- Directions for this task -
Extract and list every line that contains the word "from".

- Input material -

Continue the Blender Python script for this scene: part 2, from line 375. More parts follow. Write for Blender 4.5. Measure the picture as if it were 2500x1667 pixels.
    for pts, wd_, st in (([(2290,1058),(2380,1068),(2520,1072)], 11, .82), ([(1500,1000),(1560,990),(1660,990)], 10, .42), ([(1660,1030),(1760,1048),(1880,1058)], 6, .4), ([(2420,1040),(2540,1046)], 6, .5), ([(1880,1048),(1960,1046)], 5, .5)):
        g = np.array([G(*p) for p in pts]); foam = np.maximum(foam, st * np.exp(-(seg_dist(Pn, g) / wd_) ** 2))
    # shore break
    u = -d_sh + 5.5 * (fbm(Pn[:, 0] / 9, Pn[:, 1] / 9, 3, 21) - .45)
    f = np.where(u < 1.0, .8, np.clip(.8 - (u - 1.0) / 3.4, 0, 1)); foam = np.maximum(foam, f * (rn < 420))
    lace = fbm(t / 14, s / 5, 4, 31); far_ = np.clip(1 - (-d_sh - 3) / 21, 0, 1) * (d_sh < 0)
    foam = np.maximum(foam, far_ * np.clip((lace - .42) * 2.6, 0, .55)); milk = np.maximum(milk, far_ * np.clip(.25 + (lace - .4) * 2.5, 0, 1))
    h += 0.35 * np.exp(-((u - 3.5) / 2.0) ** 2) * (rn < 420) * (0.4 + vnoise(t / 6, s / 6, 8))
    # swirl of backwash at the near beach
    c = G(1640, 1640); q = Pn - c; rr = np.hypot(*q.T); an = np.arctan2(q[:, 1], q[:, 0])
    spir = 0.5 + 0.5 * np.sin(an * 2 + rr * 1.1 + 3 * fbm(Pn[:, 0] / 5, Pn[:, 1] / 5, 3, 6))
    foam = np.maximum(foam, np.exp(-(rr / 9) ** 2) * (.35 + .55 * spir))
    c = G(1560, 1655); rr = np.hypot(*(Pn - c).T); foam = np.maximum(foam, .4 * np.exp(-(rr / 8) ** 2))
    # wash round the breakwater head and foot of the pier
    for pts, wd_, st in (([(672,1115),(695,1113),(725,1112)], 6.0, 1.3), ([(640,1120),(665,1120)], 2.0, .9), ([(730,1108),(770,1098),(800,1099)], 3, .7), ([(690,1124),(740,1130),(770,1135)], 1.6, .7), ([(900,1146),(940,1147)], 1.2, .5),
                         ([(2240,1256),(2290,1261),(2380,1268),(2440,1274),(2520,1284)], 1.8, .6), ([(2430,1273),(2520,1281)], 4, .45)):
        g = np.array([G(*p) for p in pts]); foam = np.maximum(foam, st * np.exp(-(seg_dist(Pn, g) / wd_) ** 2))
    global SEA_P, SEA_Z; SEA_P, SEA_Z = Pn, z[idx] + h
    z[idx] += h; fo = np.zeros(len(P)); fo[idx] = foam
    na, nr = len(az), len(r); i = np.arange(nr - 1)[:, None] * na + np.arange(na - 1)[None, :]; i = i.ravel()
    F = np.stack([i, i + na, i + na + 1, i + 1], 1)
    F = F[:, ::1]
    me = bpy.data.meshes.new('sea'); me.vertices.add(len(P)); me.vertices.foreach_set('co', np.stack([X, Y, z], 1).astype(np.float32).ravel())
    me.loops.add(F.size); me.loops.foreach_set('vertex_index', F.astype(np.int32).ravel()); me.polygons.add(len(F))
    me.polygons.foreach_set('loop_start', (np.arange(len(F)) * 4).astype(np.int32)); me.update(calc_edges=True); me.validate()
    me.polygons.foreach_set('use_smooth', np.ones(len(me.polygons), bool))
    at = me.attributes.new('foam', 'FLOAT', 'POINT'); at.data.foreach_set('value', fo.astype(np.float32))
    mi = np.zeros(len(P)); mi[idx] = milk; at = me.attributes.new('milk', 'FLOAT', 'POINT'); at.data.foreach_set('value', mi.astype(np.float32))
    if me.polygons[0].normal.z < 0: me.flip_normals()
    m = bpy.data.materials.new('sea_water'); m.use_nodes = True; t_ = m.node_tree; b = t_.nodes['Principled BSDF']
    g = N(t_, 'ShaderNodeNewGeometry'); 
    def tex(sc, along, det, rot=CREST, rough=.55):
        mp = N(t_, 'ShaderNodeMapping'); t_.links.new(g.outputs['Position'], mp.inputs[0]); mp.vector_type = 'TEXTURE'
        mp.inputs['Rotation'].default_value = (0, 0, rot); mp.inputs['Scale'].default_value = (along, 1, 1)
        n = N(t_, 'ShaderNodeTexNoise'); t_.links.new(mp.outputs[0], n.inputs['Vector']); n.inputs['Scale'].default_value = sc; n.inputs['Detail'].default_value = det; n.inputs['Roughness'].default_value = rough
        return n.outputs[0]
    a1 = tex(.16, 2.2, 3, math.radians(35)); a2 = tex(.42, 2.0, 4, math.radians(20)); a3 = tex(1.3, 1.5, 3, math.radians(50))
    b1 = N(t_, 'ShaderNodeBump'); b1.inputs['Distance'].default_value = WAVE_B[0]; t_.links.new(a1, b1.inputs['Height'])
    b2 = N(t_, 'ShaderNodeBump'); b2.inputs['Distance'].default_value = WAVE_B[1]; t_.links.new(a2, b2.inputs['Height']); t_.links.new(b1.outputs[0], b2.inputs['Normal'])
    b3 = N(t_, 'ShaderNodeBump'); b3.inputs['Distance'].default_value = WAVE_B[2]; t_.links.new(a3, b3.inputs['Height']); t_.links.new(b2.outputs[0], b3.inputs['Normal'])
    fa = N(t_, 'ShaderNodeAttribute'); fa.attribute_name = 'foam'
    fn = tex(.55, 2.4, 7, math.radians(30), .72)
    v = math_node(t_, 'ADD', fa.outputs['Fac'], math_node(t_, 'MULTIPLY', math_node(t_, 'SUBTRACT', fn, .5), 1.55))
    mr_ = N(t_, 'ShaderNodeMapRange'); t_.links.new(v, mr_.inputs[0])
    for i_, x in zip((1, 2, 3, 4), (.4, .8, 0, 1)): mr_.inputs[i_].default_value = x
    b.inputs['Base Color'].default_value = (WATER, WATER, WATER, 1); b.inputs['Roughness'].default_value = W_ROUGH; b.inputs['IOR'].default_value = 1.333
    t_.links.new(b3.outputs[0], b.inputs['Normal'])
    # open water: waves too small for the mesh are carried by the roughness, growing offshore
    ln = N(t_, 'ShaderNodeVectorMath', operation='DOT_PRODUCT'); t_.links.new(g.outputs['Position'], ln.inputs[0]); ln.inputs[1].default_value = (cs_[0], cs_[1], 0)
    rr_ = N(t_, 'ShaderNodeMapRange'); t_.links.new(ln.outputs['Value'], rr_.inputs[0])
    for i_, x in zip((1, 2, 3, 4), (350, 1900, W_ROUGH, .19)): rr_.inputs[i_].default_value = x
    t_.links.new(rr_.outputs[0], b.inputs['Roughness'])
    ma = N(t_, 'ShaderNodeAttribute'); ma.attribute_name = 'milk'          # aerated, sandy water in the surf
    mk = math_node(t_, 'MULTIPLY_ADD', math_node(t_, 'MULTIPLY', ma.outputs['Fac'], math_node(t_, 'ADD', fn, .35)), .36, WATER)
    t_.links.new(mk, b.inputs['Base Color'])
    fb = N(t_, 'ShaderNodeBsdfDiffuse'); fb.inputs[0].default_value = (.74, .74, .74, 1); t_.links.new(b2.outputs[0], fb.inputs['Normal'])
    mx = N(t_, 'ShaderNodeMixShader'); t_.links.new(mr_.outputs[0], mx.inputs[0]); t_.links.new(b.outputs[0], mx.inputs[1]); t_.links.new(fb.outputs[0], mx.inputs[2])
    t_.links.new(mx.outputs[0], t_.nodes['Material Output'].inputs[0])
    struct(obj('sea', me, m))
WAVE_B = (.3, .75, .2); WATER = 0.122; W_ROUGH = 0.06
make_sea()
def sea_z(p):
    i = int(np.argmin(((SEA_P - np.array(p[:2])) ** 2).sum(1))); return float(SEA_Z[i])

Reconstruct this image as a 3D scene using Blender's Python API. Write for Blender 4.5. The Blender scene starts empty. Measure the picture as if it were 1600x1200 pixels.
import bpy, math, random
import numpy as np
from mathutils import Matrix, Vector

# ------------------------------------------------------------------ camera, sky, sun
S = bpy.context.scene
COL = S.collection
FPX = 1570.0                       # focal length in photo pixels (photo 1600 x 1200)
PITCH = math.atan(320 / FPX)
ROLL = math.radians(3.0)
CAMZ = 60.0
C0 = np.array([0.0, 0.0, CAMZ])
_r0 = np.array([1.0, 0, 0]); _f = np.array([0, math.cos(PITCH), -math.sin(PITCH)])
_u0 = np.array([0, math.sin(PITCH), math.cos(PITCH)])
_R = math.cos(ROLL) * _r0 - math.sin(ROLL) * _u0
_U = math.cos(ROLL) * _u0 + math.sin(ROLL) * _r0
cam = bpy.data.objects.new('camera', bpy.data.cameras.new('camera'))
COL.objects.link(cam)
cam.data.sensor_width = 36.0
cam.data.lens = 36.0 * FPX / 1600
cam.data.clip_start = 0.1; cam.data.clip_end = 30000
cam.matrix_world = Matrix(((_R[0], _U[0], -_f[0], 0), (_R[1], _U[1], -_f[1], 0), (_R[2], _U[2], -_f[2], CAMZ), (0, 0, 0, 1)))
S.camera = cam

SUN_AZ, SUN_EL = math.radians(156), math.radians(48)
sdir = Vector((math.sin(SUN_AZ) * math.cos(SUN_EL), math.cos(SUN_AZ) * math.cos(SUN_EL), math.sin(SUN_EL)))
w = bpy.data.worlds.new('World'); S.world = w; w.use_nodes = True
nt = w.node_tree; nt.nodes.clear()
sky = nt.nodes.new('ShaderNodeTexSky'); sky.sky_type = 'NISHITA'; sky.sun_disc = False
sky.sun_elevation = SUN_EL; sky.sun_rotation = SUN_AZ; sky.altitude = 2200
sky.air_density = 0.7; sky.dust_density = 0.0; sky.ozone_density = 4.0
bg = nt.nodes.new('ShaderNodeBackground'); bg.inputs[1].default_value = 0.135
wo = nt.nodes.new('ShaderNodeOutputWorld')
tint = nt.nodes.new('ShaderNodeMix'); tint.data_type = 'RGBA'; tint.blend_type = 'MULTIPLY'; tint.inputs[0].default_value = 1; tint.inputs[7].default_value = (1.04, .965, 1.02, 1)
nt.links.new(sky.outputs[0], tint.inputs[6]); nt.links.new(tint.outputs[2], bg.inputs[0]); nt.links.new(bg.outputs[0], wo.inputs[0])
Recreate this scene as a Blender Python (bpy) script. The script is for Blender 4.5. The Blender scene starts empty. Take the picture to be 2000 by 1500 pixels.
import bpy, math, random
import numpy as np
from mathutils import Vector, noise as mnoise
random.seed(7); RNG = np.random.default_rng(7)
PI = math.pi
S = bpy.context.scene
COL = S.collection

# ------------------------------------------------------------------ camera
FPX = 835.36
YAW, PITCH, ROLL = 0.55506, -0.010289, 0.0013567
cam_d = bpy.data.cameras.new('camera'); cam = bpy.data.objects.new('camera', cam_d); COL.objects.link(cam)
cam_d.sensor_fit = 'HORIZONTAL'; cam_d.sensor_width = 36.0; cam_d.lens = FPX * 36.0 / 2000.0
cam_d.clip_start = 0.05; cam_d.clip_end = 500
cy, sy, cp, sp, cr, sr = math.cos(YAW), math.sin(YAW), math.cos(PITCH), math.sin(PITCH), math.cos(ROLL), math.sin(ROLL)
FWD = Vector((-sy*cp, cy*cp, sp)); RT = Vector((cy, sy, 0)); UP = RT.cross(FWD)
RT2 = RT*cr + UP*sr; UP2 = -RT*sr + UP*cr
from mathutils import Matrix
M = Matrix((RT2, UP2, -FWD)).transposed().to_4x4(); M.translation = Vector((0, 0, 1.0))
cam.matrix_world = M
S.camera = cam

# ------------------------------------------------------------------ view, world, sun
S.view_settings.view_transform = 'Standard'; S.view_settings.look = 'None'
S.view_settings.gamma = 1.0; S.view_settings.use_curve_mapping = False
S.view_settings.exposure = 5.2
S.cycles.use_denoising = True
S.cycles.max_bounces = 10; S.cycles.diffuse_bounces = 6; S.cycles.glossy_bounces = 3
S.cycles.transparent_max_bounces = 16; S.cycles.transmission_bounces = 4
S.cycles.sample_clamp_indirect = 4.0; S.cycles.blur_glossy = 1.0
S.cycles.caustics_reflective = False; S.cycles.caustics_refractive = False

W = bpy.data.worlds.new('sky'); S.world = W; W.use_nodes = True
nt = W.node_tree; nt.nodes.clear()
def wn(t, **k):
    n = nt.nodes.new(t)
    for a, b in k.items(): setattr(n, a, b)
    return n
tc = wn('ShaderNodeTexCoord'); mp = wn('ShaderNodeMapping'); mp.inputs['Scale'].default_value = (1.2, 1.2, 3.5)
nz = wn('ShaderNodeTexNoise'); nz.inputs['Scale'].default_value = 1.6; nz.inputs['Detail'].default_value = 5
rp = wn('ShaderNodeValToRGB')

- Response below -
Continue the Blender Python script for this scene: part 2, from line 375. More parts follow. Write for Blender 4.5. Measure the picture as if it were 2500x1667 pixels.
from mathutils import Matrix, Vector
from mathutils import Vector, noise as mnoise
from mathutils import Matrix